But Xie’s arrival suggests that Beijing might want to reduce that bilateral acrimony. And it follows a two-day meeting earlier this month in Vienna between national security adviser Jake Sullivan and China’s top diplomat, Wang Yi, that the two sides described as “candid, substantive, and constructive.” Xie’s dispatch from Beijing comes on the heels of Biden’s prediction during a news conference Sunday at the end of the G-7 meeting in Hiroshima, Japan, that bilateral relations will “begin to thaw very shortly.”
The timing of Xie taking up his post “points to a thaw … but will neither reverse nor stop the path of de-risking that both sides are embarked on,” said Ivan Kanapathy, former director for China, Taiwan and Mongolia at the National Security Council.
The State Department declined to comment and the Chinese embassy didn’t respond to a request for comment.
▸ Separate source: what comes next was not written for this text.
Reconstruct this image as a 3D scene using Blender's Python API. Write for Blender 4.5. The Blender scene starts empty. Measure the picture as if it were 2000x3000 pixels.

Xie was selected as ambassador over Assistant Foreign Minister Hua Chunying, a Washington, D.C.-based diplomat with expertise in Chinese foreign policy told POLITICO in January. As a foreign ministry spokesperson, Hua has become notorious for sharp-tongued pushback against foreign critics. The Chinese leadership’s choice of Xie may signal a preference for a less-caustic interlocutor in order to ease bilateral antipathy.
But Xie has his own record of wolf warrior-style diplomacy. In his previous role as the foreign ministry’s commissioner in Hong Kong, Xie decried foreign criticism of the territory’s often brutal police response to pro-democracy protesters in 2019 and blamed that unrest on shadowy “foreign forces.” Xie led a frosty meeting with Deputy Secretary of State Wendy Sherman in July 2021 during which he scolded her for what he said was the administration’s “highly misguided mindset and dangerous policy” toward China.
Xie sent Sherman home with a “List of U.S. Wrongdoings that Must Stop” and a “List of Key Individual Cases that China Has Concerns With” to ensure she got the message.
Xie might rethink the wisdom of that approach now that he’s Xi’s point man in the U.S.
“Wolf warrior diplomacy doesn’t go over very well in Washington and I’d be very surprised if he was more of a wolf warrior rather than a problem solver,” said Susan Shirk, former deputy assistant secretary of state in the Clinton administration.